Таким-то образом, самые разнообразные обстоятельства соединились для того, чтобы подготовить и вызвать к концу восемнадцатого века давно ожидавшийся глубокий переворот. Казалось, сам воздух был насыщен новыми идеями, и все с замиранием сердца ожидали реформ. Все жили ожиданием революции, все сроднились с мыслью о ней. Когда же она пришла, она оказалась совсем не такой, как люди ожидали и представляли себе. Философы и поэты мечтали, что это будет короткий период проявления народной силы и насилия. Потом, надеялись они, сейчас же начнется давно желанная счастливая эра.

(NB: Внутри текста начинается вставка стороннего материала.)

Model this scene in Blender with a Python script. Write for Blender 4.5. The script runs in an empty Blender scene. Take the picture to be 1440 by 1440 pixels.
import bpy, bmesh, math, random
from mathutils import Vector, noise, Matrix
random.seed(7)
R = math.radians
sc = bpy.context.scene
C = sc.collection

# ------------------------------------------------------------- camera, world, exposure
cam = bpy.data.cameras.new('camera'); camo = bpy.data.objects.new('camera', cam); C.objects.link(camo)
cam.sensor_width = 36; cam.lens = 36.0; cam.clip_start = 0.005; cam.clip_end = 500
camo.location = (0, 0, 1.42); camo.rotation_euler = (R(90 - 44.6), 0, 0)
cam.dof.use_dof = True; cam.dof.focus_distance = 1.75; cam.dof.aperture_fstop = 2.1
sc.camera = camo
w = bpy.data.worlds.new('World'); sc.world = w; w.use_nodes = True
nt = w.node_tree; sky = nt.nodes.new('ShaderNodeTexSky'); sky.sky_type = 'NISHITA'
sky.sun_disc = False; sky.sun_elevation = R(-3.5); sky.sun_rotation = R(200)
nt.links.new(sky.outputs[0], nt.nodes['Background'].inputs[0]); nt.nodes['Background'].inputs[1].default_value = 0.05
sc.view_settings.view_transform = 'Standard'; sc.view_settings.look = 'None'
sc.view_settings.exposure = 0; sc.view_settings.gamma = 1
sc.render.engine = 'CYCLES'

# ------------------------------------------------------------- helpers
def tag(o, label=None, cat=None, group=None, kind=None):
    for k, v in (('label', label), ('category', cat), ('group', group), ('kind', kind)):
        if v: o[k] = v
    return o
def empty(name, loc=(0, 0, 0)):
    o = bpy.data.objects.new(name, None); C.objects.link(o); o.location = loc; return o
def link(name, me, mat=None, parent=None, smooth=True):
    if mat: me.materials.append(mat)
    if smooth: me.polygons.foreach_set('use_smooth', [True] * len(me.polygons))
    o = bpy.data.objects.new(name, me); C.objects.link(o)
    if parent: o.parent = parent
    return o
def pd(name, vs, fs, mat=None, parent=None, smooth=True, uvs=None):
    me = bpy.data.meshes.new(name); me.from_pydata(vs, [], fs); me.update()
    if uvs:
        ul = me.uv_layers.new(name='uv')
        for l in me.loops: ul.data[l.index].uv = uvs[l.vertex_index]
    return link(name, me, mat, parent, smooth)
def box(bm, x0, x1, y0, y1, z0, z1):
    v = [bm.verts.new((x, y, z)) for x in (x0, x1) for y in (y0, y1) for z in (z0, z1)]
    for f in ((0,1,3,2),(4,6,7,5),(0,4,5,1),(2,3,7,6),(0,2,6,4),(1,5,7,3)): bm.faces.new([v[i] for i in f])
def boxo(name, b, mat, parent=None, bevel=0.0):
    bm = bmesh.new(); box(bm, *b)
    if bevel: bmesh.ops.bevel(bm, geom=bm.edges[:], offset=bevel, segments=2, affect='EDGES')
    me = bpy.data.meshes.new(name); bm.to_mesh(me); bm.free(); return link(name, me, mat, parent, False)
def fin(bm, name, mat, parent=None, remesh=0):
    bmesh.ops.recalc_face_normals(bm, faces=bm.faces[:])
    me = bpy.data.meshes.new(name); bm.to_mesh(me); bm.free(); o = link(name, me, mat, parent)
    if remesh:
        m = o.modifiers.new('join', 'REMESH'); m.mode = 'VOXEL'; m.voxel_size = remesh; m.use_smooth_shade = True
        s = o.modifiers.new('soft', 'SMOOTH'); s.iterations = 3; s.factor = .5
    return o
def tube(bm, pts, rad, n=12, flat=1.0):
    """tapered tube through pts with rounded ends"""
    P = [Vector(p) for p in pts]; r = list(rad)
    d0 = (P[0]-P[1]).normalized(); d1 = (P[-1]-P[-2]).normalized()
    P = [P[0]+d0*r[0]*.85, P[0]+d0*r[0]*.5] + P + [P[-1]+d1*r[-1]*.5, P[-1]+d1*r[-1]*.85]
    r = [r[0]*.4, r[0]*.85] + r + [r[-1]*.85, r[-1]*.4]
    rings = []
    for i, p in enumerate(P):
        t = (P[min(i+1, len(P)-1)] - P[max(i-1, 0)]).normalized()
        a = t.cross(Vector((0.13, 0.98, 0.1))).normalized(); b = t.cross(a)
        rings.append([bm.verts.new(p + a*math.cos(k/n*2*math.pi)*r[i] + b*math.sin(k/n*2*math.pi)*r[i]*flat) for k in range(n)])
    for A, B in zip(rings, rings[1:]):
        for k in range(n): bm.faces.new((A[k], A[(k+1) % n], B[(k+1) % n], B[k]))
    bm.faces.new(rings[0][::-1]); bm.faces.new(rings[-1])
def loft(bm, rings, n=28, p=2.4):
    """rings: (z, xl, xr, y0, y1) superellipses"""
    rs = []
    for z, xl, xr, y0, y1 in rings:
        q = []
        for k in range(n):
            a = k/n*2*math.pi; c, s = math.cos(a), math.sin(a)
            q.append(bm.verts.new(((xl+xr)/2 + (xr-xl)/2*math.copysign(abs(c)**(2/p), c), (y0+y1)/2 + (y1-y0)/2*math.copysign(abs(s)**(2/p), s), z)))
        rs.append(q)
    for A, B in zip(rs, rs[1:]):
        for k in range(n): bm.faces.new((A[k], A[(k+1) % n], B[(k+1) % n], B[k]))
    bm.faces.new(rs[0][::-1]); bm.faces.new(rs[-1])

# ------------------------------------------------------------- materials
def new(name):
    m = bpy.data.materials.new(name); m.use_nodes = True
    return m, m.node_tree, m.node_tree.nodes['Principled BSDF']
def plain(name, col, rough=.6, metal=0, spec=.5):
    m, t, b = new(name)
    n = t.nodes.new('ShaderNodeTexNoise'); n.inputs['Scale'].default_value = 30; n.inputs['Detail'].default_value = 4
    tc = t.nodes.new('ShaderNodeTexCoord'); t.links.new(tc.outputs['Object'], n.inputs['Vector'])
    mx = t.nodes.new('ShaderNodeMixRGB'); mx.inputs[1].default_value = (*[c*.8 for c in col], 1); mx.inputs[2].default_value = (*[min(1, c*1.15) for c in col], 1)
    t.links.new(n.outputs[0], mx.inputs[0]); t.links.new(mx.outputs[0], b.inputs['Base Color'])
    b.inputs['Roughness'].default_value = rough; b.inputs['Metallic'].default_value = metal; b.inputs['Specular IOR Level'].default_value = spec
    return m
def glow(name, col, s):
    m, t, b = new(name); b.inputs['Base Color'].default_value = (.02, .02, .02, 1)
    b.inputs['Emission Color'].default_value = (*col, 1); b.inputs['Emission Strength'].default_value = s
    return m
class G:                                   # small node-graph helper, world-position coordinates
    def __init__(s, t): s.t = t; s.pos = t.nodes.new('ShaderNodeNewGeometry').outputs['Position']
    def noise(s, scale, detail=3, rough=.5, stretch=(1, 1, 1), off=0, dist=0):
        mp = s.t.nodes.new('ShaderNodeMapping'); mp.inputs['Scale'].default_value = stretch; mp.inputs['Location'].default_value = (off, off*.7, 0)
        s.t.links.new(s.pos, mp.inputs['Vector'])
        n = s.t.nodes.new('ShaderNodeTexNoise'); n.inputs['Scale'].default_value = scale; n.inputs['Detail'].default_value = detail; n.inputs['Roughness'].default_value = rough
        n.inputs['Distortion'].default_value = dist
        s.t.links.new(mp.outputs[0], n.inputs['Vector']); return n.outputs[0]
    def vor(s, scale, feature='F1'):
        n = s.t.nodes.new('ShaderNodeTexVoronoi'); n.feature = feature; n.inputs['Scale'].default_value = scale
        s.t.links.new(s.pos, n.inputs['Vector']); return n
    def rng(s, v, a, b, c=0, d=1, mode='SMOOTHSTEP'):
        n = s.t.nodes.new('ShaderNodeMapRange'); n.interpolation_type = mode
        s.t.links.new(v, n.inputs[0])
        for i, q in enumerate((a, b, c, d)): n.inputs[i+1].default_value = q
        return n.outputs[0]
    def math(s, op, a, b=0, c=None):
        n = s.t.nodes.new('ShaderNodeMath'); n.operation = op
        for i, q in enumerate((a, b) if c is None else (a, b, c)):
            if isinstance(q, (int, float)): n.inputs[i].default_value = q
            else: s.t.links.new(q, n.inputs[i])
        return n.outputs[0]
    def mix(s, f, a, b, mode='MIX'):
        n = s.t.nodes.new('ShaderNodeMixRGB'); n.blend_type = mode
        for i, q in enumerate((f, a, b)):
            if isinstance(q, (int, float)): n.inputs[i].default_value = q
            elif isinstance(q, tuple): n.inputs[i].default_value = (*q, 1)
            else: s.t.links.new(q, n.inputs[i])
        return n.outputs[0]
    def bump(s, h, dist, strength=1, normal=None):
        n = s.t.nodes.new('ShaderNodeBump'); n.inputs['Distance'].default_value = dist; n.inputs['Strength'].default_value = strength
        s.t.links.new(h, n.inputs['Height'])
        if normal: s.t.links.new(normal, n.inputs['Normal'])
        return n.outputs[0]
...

Государственные люди не представляли себе, правда, этой задачи в столь простом виде, но и они не думали, что живут накануне такой грозы, которая в течение двадцати лет не перестанет поражать Европу громом и молнией. Поэты, конечно, могут думать, что тысячелетнее зло можно в один год вырвать с корнем, мыслящий же ум всегда поймет, что это невозможно.
В 1774 году скончался Людовик XV, и господство его любовницы Дюбарри кончилось. Преемником Людовика XV был его внук Людовик XVI. Молодой король даже с внешней стороны не производил выгодного впечатления; он был как-то неуверен и неловок в обращении с людьми. Больше всего он питал пристрастие к охоте, меньше же всего, вероятно, к народному благосостоянию. Он вовсе не был столь добродушным человеком, каким его обыкновенно рисуют; если он нам кажется несколько другим, чем обыкновенные неограниченные властители, то в этом виновата только его трагическая судьба. У него не было своих мыслей, характера у него тоже не было, и он был всецело в руках своих приближенных, особенно же в руках своей жены. Во время революции ему пришлось ответить за многое, в чем он вовсе не был виновен, но в качестве монарха он был главным представителем старой Франции, и над ним поэтому и разразились, главным образом, громы революции.
Королева Мария-Антуанетта, дочь императрицы Марии-Терезии Австрийской и сестра императора Иосифа II, благодаря своему превосходству, держала мужа своего в своих руках. Несмотря на фамильную габсбургскую отвислую нижнюю губу, она была красива, притом еще остроумна и любезна. В то же время она является наиболее высокомерной аристократкой своего времени. Эта гордая женщина, воспитанная в предрассудках против народа, возмущалась малейшей уступкой духу нового времени, и «австриячка» стала ненавистна народу. Ее считали распутной женщиной, о ней рассказывали массу любовных приключений; мы не можем сказать, насколько это справедливо; в конце концов, данные скандальной хроники того сплетнического времени тоже нельзя считать надежным доказательством. С другой стороны, распутная королева была бы вполне понятным явлением во Франции того времени.